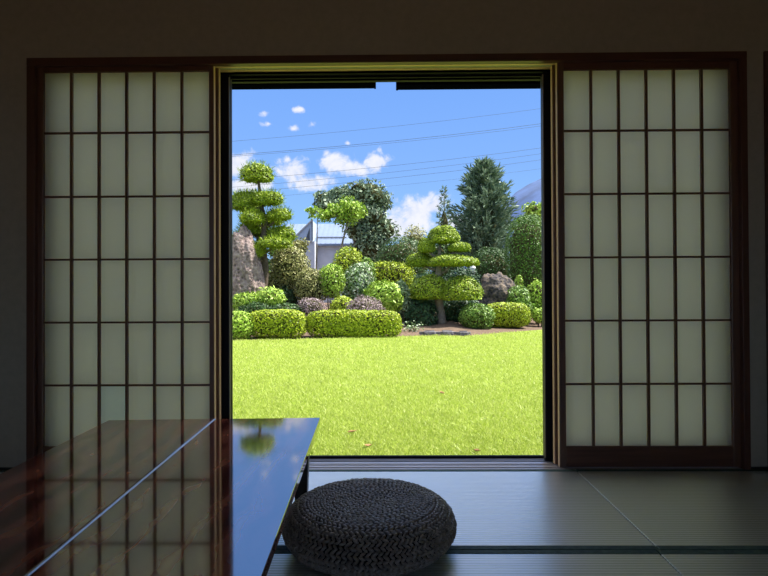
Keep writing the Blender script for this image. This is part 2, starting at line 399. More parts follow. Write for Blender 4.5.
# ------------------------------------------------------------------ low table
TZ = .345
VPX = 366.4
ang = math.atan((390.4-VPX)/F_PX)                                # table turned a little towards the left
fr_ = atz(320.3, 417.0, TZ); fl_ = atz(107.5, 420.6, TZ)
wid = (fr_-fl_).length; L = 1.70
mid = (fr_+fl_)/2; ax = Vector((-math.sin(ang), math.cos(ang), 0)); cen = mid-ax*(L/2)
tb = empty('low_table', (cen.x, cen.y, 0), 'low red-brown lacquer table with mirror gloss and a pale line along its middle', 'table', rz=ang)
hw = wid/2
for s in (-1, 1):
    box('tabletop_leaf', (s*.003, -L/2, TZ-.032), (s*hw, L/2, TZ), M['lacquer'], tb, .0035)
ib = MB()
ib.add([(.0042*math.cos(PI*k/8), yy, TZ-.0012+.003*math.sin(PI*k/8)) for yy in (-L/2+.002, L/2-.002) for k in range(9)], [(k, k+1, k+10, k+9) for k in range(8)])
i_ = ib.build('center_glint', M['gap_glint'], tb, smooth=True); i_['label'] = 'pale strip standing for sky light along the gap'  # strip added in place of the sky's glint along the gap
apr = MB()
apr.box((-hw+.05, -L/2+.05, TZ-.075), (hw-.05, -L/2+.07, TZ-.032)); apr.box((-hw+.05, L/2-.07, TZ-.075), (hw-.05, L/2-.05, TZ-.032))
apr.box((-hw+.05, -L/2+.07, TZ-.075), (-hw+.07, L/2-.07, TZ-.032)); apr.box((hw-.07, -L/2+.07, TZ-.075), (hw-.05, L/2-.07, TZ-.032))
apr.build('apron', M['leg'], tb)
for sx in (-1, 1):
    for sy in (-1, 1):
        q = MB(); x = sx*(hw-.075); y = sy*(L/2-.075)
        v = []
        for z, h in ((0, .026), (.06, .028), (TZ-.07, .036), (TZ-.032, .036)):
            v += [(x-h, y-h, z), (x+h, y-h, z), (x+h, y+h, z), (x-h, y+h, z)]
        f = [(3, 2, 1, 0), (12, 13, 14, 15)]
        for k in range(3):
            for j in range(4): f.append((k*4+j, k*4+(j+1) % 4, k*4+4+(j+1) % 4, k*4+4+j))
        q.add(v, f); q.build('leg', M['leg'], tb, .004)

# ------------------------------------------------------------------ woven pouf
PC = (atz(368.6, 536, .0).x*0 + (368.6-390.4)/F_PX*2.0, -D+1.99, 0)
pf = empty('floor_pouf', PC, 'round woven rush pouf seat on the tatami beside the low table', 'pouf')
PR = .304
prof = [(0.004, .146), (.06, .148), (.12, .153), (.17, .157), (.205, .157), (.24, .153), (.27, .138), (.294, .114), (PR, .085), (.300, .058), (.284, .034), (.258, .014), (.23, .003), (.004, .002)]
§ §
Reproduce each line exactly, please, except for any pictures.

-- Exercise response --
Keep writing the Blender script for this image. This is part 2, starting at line 399. More parts follow. Write for Blender 4.5.
# ------------------------------------------------------------------ low table
TZ = .345
VPX = 366.4
ang = math.atan((390.4-VPX)/F_PX)                                # table turned a little towards the left
fr_ = atz(320.3, 417.0, TZ); fl_ = atz(107.5, 420.6, TZ)
wid = (fr_-fl_).length; L = 1.70
mid = (fr_+fl_)/2; ax = Vector((-math.sin(ang), math.cos(ang), 0)); cen = mid-ax*(L/2)
tb = empty('low_table', (cen.x, cen.y, 0), 'low red-brown lacquer table with mirror gloss and a pale line along its middle', 'table', rz=ang)
hw = wid/2
for s in (-1, 1):
    box('tabletop_leaf', (s*.003, -L/2, TZ-.032), (s*hw, L/2, TZ), M['lacquer'], tb, .0035)
ib = MB()
ib.add([(.0042*math.cos(PI*k/8), yy, TZ-.0012+.003*math.sin(PI*k/8)) for yy in (-L/2+.002, L/2-.002) for k in range(9)], [(k, k+1, k+10, k+9) for k in range(8)])
i_ = ib.build('center_glint', M['gap_glint'], tb, smooth=True); i_['label'] = 'pale strip standing for sky light along the gap'  # strip added in place of the sky's glint along the gap
apr = MB()
apr.box((-hw+.05, -L/2+.05, TZ-.075), (hw-.05, -L/2+.07, TZ-.032)); apr.box((-hw+.05, L/2-.07, TZ-.075), (hw-.05, L/2-.05, TZ-.032))
apr.box((-hw+.05, -L/2+.07, TZ-.075), (-hw+.07, L/2-.07, TZ-.032)); apr.box((hw-.07, -L/2+.07, TZ-.075), (hw-.05, L/2-.07, TZ-.032))
apr.build('apron', M['leg'], tb)
for sx in (-1, 1):
    for sy in (-1, 1):
        q = MB(); x = sx*(hw-.075); y = sy*(L/2-.075)
        v = []
        for z, h in ((0, .026), (.06, .028), (TZ-.07, .036), (TZ-.032, .036)):
            v += [(x-h, y-h, z), (x+h, y-h, z), (x+h, y+h, z), (x-h, y+h, z)]
        f = [(3, 2, 1, 0), (12, 13, 14, 15)]
        for k in range(3):
            for j in range(4): f.append((k*4+j, k*4+(j+1) % 4, k*4+4+(j+1) % 4, k*4+4+j))
        q.add(v, f); q.build('leg', M['leg'], tb, .004)

# ------------------------------------------------------------------ woven pouf
PC = (atz(368.6, 536, .0).x*0 + (368.6-390.4)/F_PX*2.0, -D+1.99, 0)
pf = empty('floor_pouf', PC, 'round woven rush pouf seat on the tatami beside the low table', 'pouf')
PR = .304
prof = [(0.004, .146), (.06, .148), (.12, .153), (.17, .157), (.205, .157), (.24, .153), (.27, .138), (.294, .114), (PR, .085), (.300, .058), (.284, .034), (.258, .014), (.23, .003), (.004, .002)]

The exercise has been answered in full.